The Moscow native came to the business world after a stint in international relations. Upon graduation from Moscow Linguistics University in 1983 with a BA in English/French, he joined a yearlong United Nations training course in Moscow. Saveliev spent the next five years working for the U.N. Secretariat in Geneva. Once his U.N. contract expired in 1989, he returned to Moscow and joined the Foreign Ministry of Russia as an attaché. “I had the privilege of participating in a few summits, including President Bush’s visit to Moscow in 1991,” he says.

But, with his country in a state of flux, Saveliev sensed it was time for a career change. “I became interested in business, and I saw an opportunity in the newspaper in 1991 for a Ben Franklin scholarship (to support graduate study in the United States, now called the Muskie Fellowship) announced for the first time in Russia under the auspices of the Freedom Support Act.” His GMAT scores qualified him for a spot at Goizueta.

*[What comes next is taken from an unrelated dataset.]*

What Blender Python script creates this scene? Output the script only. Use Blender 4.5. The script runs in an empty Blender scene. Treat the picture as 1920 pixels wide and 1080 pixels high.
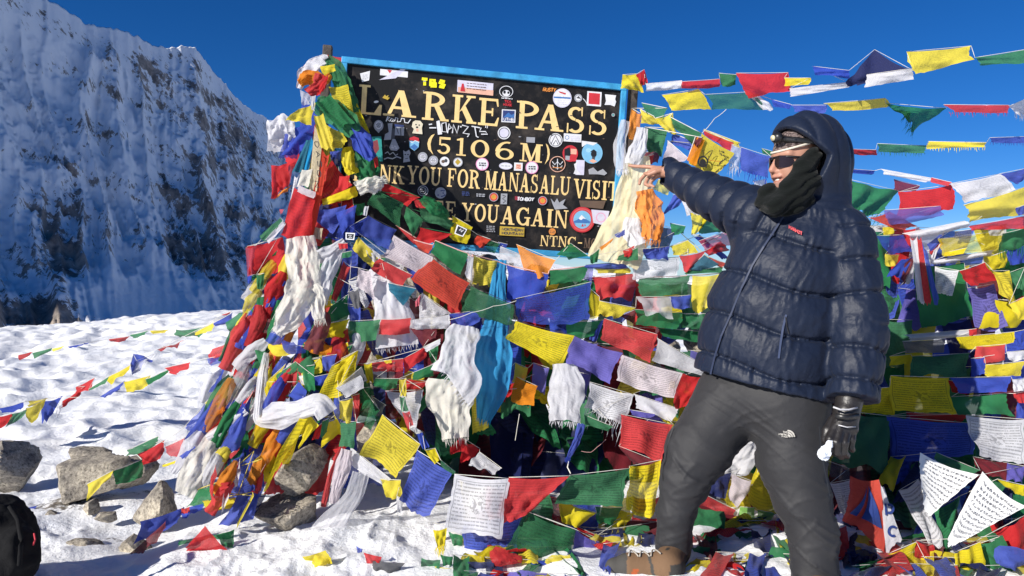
import bpy, math, random
import numpy as np
from mathutils import Vector, Matrix

random.seed(7)
rng = np.random.default_rng(7)
scene = bpy.context.scene
COL = scene.collection

# ---------------------------------------------------------------- camera
F = 1397.0                      # focal length in pixels of a 1920 px wide frame
PITCH = math.radians(1.64)
CAM = Vector((0.0, 0.0, 1.2))
FWD = Vector((0, math.cos(PITCH), -math.sin(PITCH)))
UPV = Vector((0, math.sin(PITCH), math.cos(PITCH)))
RGT = Vector((1, 0, 0))
cam_data = bpy.data.cameras.new('camera')
cam = bpy.data.objects.new('camera', cam_data)
COL.objects.link(cam)
cam.location = CAM
cam.rotation_euler = (math.pi / 2 - PITCH, 0, 0)
cam_data.sensor_width = 36.0
cam_data.lens = F / 1920.0 * 36.0
cam_data.clip_start = 0.05
cam_data.clip_end = 30000
scene.camera = cam

# ---------------------------------------------------------------- light
SUN_AZ = math.radians(-131)     # measured from the view direction, negative = to the left
SUN_EL = math.radians(27.5)
SUN = Vector((math.sin(SUN_AZ) * math.cos(SUN_EL), math.cos(SUN_AZ) * math.cos(SUN_EL), math.sin(SUN_EL)))
world = bpy.data.worlds.new('World')
scene.world = world
world.use_nodes = True
wn = world.node_tree.nodes
wl = world.node_tree.links
wn.clear()
sky = wn.new('ShaderNodeTexSky')
sky.sky_type = 'NISHITA'
sky.sun_disc = False
sky.sun_elevation = SUN_EL
sky.sun_rotation = math.atan2(SUN.x, SUN.y)
sky.altitude = 5100
sky.air_density = 1.25
sky.dust_density = 0.2
sky.ozone_density = 7.0
bg = wn.new('ShaderNodeBackground')
bg.inputs['Strength'].default_value = 0.115
wo = wn.new('ShaderNodeOutputWorld')
hs = wn.new('ShaderNodeHueSaturation')          # thin, very clear air at 5100 m: a deeper blue than the model's sea-level tint
hs.inputs['Hue'].default_value = 0.507
hs.inputs['Saturation'].default_value = 1.18
hs.inputs['Value'].default_value = 0.60
wl.new(sky.outputs[0], hs.inputs['Color'])
wl.new(hs.outputs[0], bg.inputs[0])
wl.new(bg.outputs[0], wo.inputs[0])
sun_d = bpy.data.lights.new('sun', 'SUN')
sun_d.energy = 5.0
sun_d.angle = math.radians(0.5)
sun_d.color = (1.0, 0.95, 0.87)
sun_o = bpy.data.objects.new('sun', sun_d)
COL.objects.link(sun_o)
sun_o.rotation_euler = (-SUN).to_track_quat('-Z', 'Y').to_euler()
sun_o.location = (-10, -5, 12)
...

After graduation in 1994, Saveliev returned to his homeland and accepted a spot in the management-training program in Moscow at The Coca-Cola Company.

When a choice opportunity with Nabisco opened the following year, Saveliev accepted the position as their country manager in Russia. But after strategic disagreements with the food company, he moved on to the post of general manager at Wrigley in 1995. Now, as an officer of the Wrigley Company, he also leads their developing geographies platform—a cross-functional global group pushing Wrigley’s growth in developing countries.

Saveliev visited the Goizueta campus in April 2005 and sat down with a handful of students to discuss career opportunities and the ever-changing international marketplace. He reflects favorably on Goizueta’s emphasis on global enterprise, noting, “Graduates need an ability to work across cultural spectrums. The world is so interdependent that even if a company is focused on the domestic marketplace, the suppliers, customers, and financial and media agency partners are likely to be international.”